Pulpit CommentaryVerse 7. - I have seen servants upon horses. A further description of the effect of the tyrant's perversion of equity. Such an allusion could not have been made in Solomon's reign, when the importation of horses was quite a new thing (1 Kings 10:28). Later, to ride upon horses was a distinction of the nobility (Jeremiah 17:25). Thus Amaziah's corpse was brought on horses to be buried in the city of David (2 Chronicles 25:28): Mordecai was honored by being taken round the city on the king's own steed (Esther 6:8, etc.). Princes walking as servants upon the earth. "Princes" (sarim); i.e. masters, lords. Some take the expressions here as figurative, equivalent to "those who are worthy to be princes," and "those who are fit only to be slaves;" but the literal is the true interpretation. Commentators quote what Justin (41:3) says of the Parthians, "Hoc denique discrimen inter serves liberos-que, quod servi pedibus, Liberi non nisi equis iuccdunt." Ginsburg notes that early travelers in the East record the fact that Europeans were not allowed by the Turks to ride upon horses, but were compelled either to use asses or walk on foot. In some places the privilege of riding upon horseback was permitted to the consuls of the great powers - an honor denied to all strangers of lower degree. Among the Greeks and Romans the possession of a horse with its war-trappings implied a certain amount of wealth and distinction. St.

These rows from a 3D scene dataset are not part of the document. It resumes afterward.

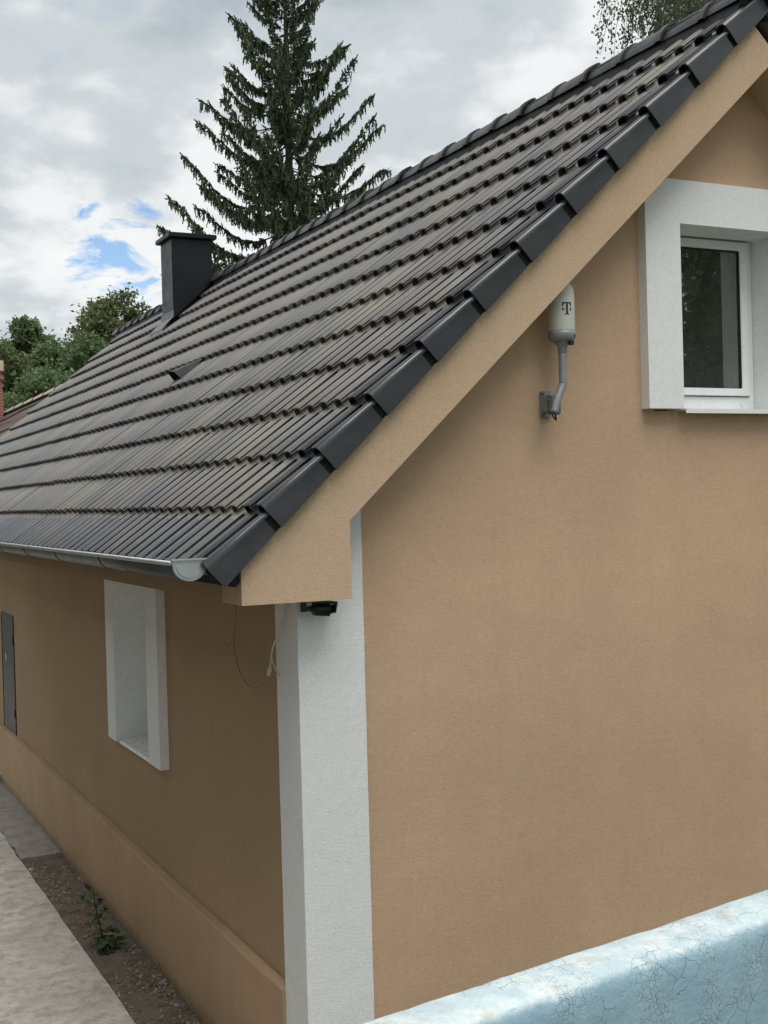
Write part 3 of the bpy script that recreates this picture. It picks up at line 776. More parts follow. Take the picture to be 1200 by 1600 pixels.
def bracket(y, mat, w=0.012, th=0.004):
    bm = bmesh.new(); pr = []
    for k in range(15):
        a = math.pi*0.97 + math.pi*1.03*k/14
        pr.append((math.cos(a), math.sin(a)))
    vs = []
    for c, s in pr:
        vs.append([bm.verts.new((GX+(GR+o_)*c, y+dy, GZ+(GR+o_)*s - (y+.2)*.001)) for o_, dy in ((.0005, -w), (th, -w), (th, w), (.0005, w))])
    for a, b in zip(vs, vs[1:]):
        for i in range(4): bm.faces.new([a[i], a[(i+1) % 4], b[(i+1) % 4], b[i]])
    bm.faces.new(vs[0][::-1]); bm.faces.new(vs[-1])
    return bm_obj('gutter_bracket', bm, mat, gut)
for yb in (1.04, 2.08, 3.02, 3.98, 4.95, 5.95, 6.95, 7.95): bracket(yb, M_gutter)
bracket(0.576, M_gutter, 0.004, 0.0025)

# ------------------------------------------------------------------ gable window
def u_surround(name, x0, x1, xi0, xi1, z0, z1, zi1, y0, y1, mat, parent):
    poly = [(x0, z0), (xi0, z0), (xi0, zi1), (xi1, zi1), (xi1, z0), (x1, z0), (x1, z1), (x0, z1)]
    bm = bmesh.new()
    A = [bm.verts.new((x, y0, z)) for x, z in poly]; B = [bm.verts.new((x, y1, z)) for x, z in poly]
    for L in (A, B):
        for f in ((0, 1, 2, 7), (2, 3, 6, 7), (3, 4, 5, 6)): bm.faces.new([L[i] for i in f])
    for i in range(8):
        j_ = (i+1) % 8; bm.faces.new([A[i], B[i], B[j_], A[j_]])
    return bm_obj(name, bm, mat, parent)
gw = empty('gable_window', (0, 0, 0), house)
FY = -0.0328
OX0, OX1, OZ0, OZ1 = 2.0964, 2.780, 0.826+H, 1.7446+H
u_surround('window_surround', 1.8808, 2.996, OX0, OX1, 0.8226+H, 1.962+H, OZ1, FY, 0.215, M_white_soft, gw)
def ring_frame(name, x0, x1, z0, z1, wl, wr, wb, wt, y0, y1, mat, parent, bev=0.003):
    bm = bmesh.new()
    o_ = [(x0, z0), (x1, z0), (x1, z1), (x0, z1)]; i_ = [(x0+wl, z0+wb), (x1-wr, z0+wb), (x1-wr, z1-wt), (x0+wl, z1-wt)]
    vv = [[bm.verts.new((x, y, z)) for x, z in L] for y in (y0, y1) for L in (o_, i_)]
    for k in range(4):
        l = (k+1) % 4
        bm.faces.new([vv[0][k], vv[0][l], vv[1][l], vv[1][k]]); bm.faces.new([vv[2][k], vv[3][k], vv[3][l], vv[2][l]])
        bm.faces.new([vv[0][k], vv[2][k], vv[2][l], vv[0][l]]); bm.faces.new([vv[1][k], vv[1][l], vv[3][l], vv[3][k]])
    bmesh.ops.recalc_face_normals(bm, faces=bm.faces)
    if bev: bmesh.ops.bevel(bm, geom=bm.edges[:], offset=bev, segments=2, affect='EDGES')
    return bm_obj(name, bm, mat, parent)
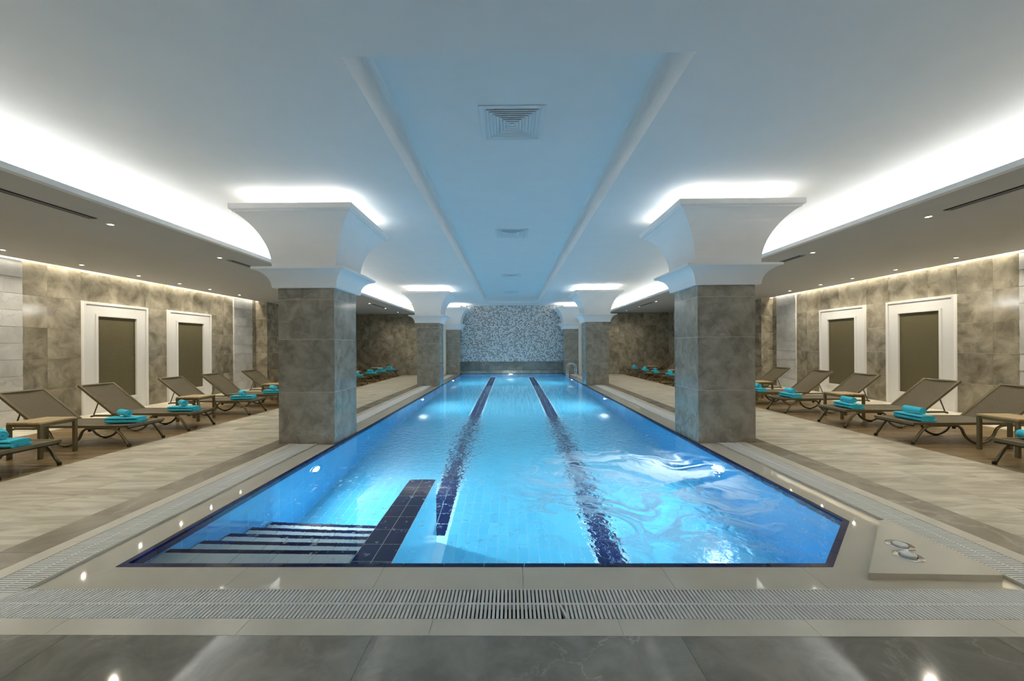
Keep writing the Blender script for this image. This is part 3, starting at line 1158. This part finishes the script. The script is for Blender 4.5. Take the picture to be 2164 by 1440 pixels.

Gregory, treating of this passage ('Moral.,' 31:43), says, "By the name horse is understood temporal dignity, as Solomon witnesses .... For every one who sins is the servant of sin, and servants are upon horses, when sinner's are elated with the dignities of the present life. But princes walk as servants, when no honor exalts many who are full of the dignity of virtues, but when the greatest misfortune here presses them down, as though unworthy."

Ellicott's Commentary

Ellicott's Commentary for English Readers(7) Considering that the importation of horses was a new thing in the reign of Solomon, we look on it as a mark of later age that a noble should think himself dishonoured by having to go on foot while his inferiors rode on horseback.